L’ancien président de la République Jacques Chirac, alors candidat du Rassemblement pour la République à la mairie de Paris, le 27 janvier 1977, à Paris.

Il n’est pas si lointain le temps où Roland Barthes écrivait, dans ses Mythologies (Seuil), en 1957 : « Comme le vin, le bifteck est, en France, élément de base, nationalisé plus encore que socialisé ; il figure dans tous les décors de la vie alimentaire. » Pourtant, si la viande, rouge en particulier, reste peut-être « dans tous les décors », elle n’est plus une évidence. Longtemps vue comme garante de bonne santé, en excès, elle est désormais pointée du doigt. Et critiquée au nom de la lutte contre le changement climatique.

Pour atteindre la neutralité carbone en 2050, la France, c’est certain, devra manger moins de viande, une baisse variant de 20 % à 70 % selon les scénarios. Même la Cour des comptes, gardienne des finances publiques, préconisait, en mai, de diminuer le nombre de vaches en France pour tenir les engagements climatiques nationaux.

Si l’appareil de l’Etat s’empare du sujet, en politique, rares sont ceux qui se risquent à critiquer la consommation de viande en France, deux fois supérieure à la moyenne mondiale. Trop peur d’être accusés d’« emmerder les Français », selon la formule du président Georges Pompidou, sur un aliment aussi chargé symboliquement. Une partie de la gauche s’en saisit, certes. Il y a les abolitionnistes, comme Aymeric Caron, député (Révolution écologique pour le vivant) de Paris, membre du groupe La France insoumise à l’Assemblée nationale. La députée écologiste de Paris Sandrine Rousseau, aussi, chacun avec leurs arguments.

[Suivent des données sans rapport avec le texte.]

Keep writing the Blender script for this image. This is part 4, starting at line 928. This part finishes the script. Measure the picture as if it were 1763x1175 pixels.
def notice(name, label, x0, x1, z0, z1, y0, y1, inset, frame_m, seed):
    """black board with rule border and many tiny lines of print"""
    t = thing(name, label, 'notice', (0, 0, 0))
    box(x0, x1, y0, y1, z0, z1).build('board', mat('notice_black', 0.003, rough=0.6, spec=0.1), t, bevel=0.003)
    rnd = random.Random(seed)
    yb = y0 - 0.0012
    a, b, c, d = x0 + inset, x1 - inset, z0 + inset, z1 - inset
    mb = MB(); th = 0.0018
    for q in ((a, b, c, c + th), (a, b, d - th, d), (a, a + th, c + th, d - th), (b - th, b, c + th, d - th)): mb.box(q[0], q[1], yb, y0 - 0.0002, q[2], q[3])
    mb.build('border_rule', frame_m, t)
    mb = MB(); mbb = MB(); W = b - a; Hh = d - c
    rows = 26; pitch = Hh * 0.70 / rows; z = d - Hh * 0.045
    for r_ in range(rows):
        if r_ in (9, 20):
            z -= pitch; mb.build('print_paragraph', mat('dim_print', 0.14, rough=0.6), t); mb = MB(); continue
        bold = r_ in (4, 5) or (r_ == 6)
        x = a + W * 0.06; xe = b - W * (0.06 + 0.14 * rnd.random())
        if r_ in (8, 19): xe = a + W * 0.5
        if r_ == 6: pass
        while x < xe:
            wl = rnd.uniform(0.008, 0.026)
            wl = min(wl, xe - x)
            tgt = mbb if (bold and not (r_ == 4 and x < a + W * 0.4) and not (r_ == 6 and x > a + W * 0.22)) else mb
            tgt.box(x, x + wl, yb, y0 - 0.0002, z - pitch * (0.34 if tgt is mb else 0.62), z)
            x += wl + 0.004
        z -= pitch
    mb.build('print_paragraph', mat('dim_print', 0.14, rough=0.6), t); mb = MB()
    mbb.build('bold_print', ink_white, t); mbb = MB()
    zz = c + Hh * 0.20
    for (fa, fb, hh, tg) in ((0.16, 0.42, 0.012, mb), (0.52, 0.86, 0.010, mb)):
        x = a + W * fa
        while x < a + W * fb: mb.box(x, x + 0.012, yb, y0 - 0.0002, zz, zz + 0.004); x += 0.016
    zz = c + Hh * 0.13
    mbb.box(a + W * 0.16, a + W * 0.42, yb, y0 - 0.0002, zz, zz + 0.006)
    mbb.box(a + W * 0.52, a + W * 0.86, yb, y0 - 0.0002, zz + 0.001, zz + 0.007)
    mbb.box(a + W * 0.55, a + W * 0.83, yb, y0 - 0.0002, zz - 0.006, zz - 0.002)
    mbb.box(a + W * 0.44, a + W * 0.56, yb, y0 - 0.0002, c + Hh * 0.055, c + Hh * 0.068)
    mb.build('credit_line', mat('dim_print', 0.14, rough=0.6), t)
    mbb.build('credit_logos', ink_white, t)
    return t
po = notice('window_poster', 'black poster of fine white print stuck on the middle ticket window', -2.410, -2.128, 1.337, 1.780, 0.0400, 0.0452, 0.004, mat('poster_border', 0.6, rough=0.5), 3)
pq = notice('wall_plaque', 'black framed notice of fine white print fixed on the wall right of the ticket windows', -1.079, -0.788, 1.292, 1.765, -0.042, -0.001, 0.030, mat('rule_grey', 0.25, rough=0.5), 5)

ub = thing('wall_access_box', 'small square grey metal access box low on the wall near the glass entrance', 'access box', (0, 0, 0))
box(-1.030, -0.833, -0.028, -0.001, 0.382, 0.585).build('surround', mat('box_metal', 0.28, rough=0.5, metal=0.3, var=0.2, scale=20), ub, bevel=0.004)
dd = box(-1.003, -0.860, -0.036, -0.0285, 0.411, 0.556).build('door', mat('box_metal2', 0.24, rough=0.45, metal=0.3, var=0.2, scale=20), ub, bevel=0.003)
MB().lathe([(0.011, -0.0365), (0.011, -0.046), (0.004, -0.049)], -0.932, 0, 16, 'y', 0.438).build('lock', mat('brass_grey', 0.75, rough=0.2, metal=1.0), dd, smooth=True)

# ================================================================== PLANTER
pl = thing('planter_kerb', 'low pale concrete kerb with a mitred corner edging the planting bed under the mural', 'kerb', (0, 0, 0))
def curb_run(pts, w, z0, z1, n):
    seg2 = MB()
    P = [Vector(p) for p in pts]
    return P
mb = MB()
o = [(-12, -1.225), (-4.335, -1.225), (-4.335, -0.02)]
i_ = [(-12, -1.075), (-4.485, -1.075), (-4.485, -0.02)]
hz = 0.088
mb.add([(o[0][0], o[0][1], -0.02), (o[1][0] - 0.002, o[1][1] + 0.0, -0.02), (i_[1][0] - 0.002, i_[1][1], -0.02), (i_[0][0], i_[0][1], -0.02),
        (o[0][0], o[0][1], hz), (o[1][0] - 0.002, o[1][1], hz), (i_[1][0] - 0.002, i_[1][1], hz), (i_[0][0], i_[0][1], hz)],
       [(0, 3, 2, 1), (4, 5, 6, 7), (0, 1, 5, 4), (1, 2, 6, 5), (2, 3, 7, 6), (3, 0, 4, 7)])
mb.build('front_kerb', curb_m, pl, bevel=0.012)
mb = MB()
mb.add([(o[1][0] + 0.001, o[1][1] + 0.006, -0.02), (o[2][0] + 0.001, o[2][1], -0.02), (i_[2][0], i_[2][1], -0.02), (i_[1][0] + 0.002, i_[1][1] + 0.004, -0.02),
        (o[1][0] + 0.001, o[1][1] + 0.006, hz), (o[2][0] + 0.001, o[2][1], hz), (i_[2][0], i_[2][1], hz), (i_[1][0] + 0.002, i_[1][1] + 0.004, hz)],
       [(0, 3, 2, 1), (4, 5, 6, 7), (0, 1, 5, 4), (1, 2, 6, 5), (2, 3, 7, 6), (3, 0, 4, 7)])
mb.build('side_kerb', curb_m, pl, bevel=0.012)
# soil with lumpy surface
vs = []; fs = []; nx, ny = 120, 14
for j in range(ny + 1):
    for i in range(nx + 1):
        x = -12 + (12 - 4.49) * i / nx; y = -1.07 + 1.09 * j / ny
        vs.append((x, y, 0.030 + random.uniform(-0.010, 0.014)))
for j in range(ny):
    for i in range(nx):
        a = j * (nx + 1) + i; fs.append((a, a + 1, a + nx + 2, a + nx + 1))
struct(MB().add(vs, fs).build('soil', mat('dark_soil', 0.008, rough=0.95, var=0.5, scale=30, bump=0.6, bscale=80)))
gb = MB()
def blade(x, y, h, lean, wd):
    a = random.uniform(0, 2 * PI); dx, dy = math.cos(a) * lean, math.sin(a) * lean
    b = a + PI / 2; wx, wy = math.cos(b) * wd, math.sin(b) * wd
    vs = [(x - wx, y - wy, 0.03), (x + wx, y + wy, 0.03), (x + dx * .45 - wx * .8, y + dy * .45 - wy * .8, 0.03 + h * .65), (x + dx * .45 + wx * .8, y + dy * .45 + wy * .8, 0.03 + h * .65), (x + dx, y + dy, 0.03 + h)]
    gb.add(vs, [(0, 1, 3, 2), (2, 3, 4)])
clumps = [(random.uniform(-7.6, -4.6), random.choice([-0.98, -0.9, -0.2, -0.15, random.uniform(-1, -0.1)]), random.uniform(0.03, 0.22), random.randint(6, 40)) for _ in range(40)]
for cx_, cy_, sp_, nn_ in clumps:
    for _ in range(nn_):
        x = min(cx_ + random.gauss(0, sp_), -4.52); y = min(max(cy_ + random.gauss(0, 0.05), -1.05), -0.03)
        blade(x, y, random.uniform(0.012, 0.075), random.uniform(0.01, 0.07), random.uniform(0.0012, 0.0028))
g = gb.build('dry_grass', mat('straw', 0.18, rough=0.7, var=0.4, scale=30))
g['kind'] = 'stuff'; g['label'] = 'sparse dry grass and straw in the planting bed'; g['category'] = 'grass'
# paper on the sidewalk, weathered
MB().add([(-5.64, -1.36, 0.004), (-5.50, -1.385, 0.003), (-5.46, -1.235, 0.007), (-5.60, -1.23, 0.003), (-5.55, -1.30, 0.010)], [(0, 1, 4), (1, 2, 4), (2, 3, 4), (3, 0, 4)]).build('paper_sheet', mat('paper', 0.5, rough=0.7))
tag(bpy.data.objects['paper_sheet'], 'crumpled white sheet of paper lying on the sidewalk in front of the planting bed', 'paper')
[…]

Mais le reste des responsables politiques y va avec des pincettes, quand ils ne s’engagent pas, au contraire, dans un créneau inverse, celui de la défense de la viande. Bruno Le Maire, en mai, a visité une usine de merguez végétales et autres produits de substitution ultratransformés. Non sans donner des garanties d’amour à la vraie viande : « J’adore manger un bon steak et je n’aime pas les ultras qui disent qu’il faut arrêter complètement la viande. » Après avoir mené, en 2022, sa campagne présidentielle autour de la viande, avec visite d’une école de boucherie et défense de la place de la « bonne viande » dans le repas français, le communiste Fabien Roussel a mis en avant, cet été, d’autres marqueurs d’authenticité populaire : il s’est filmé attablé dans son camping corse, préparant une salade de hareng.

« Mode de vie à la française »

Un peu comme la voiture, la viande est désormais au cœur d’un conflit culturel d’autant plus sensible qu’il touche aux modes de vie. « Sur la viande, j’assume de mener une bataille culturelle, déclare Sandrine Rousseau, c’est le geste individuel le plus efficace et le plus facile que l’on puisse faire pour réduire son bilan carbone. Que l’on soit rural ou urbain, dans une famille monoparentale ou pas, tout le monde peut le faire. » Malgré des arguments sanitaires, scientifiques, la résistance est là. « On ne peut pas prétendre que la lutte contre le réchauffement est consensuelle comme le prétendent certains, au moins j’arrive à mettre cette résistance en lumière », poursuit la députée.